Abbandonata la pesantezza doom dei Warning, le chitarre di Walker sono imbevute di fuzz quanto basta per dare gravità alle canzoni, pur mantenendo un suono limpido, che consente alla voce di risplendere. La band è maestra nell'usare lo spazio e la dinamica per creare atmosfera, sfruttando tanto le note che non suona quanto quelle che suona, in modo che i brani risultino più stratificati rispetto al precedente Perfect Light, rivelando a ogni successivo ascolto nuovi particolari, che fanno crescere la bellezza delle composizioni.

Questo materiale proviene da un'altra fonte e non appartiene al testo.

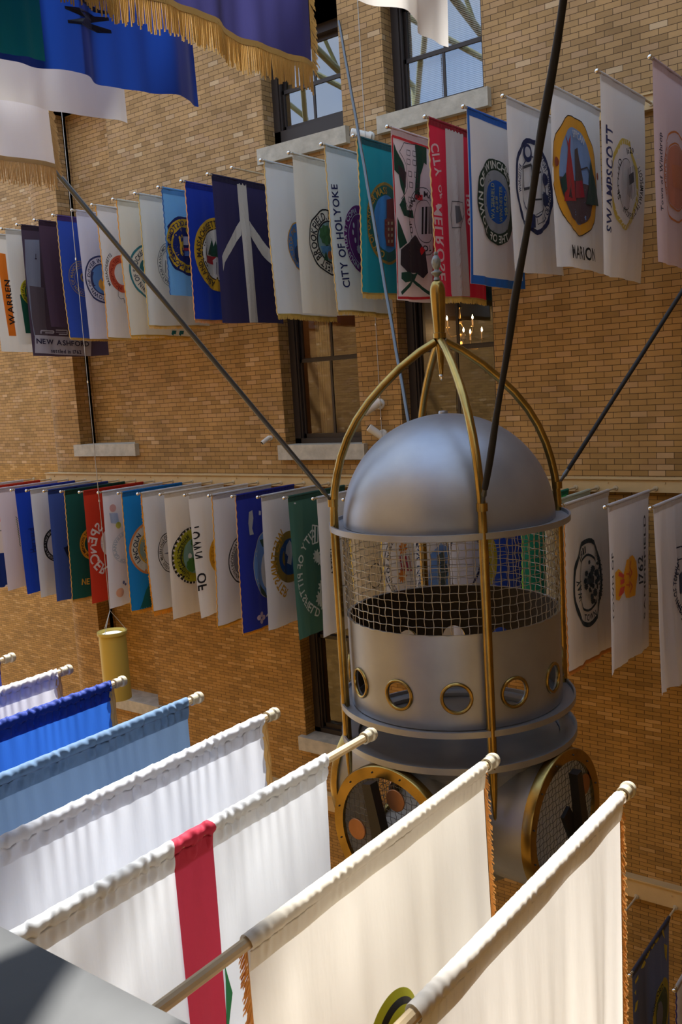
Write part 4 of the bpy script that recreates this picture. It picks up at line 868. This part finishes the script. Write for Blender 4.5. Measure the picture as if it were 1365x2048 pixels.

Oscurità e luce si alternano anche nella bellezza trascendente di "Astoria", la linea di basso calda, l’intreccio fra chitarra elettrica e acustica, e la voce arresa di Walker che canta, quasi sul punto di rompersi in un singhiozzo, “Tutta la mia vita sembrava come se le luci si spegnessero sull'acqua, note solitarie di chiarezza, ma non brillavano", rappresentano uno dei vertici di un disco che non ha un solo attimo che non sia necessario. La bellezza è un tutt’uno con la fragilità e la vulnerabilità, e quando si ascolta la semplice e disarmante melodia di "Feathers", si ha l’impressione che la canzone si possa sgretolare fra le mani, esattamente come il nostro cuore, strattonato da chitarre sfocate, accarezzato da un ritornello dall’imprimatur divino.
E se "Closer To Life" possiede un tocco di languido romanticismo ("Senti il tuo battito contro la mia pelle, senti la speranza che mi trattiene"), la conclusiva, meravigliosa "The Undivided Truth" abbina tensione post rock e distorsioni che evocano Neil Young, in un lungo e struggente viaggio che chiude il disco con il groppo in gola di calde e definitive lacrime.
The Little Weight è un disco da ascoltare in perfetta solitudine, in cuffia, camminando nella caligine affranta di una mattina di novembre, o di notte, in macchina, quando la solitudine afferra la gola, e le stelle guardano da lassù, mute spettatrici dei nostri tormenti interiori. Un disco per tutti coloro il cui cuore batte più lentamente, e cercano, nell’intimo dei propri pensieri, il senso di questo grande/piccolo peso, che tutti chiamiamo vita.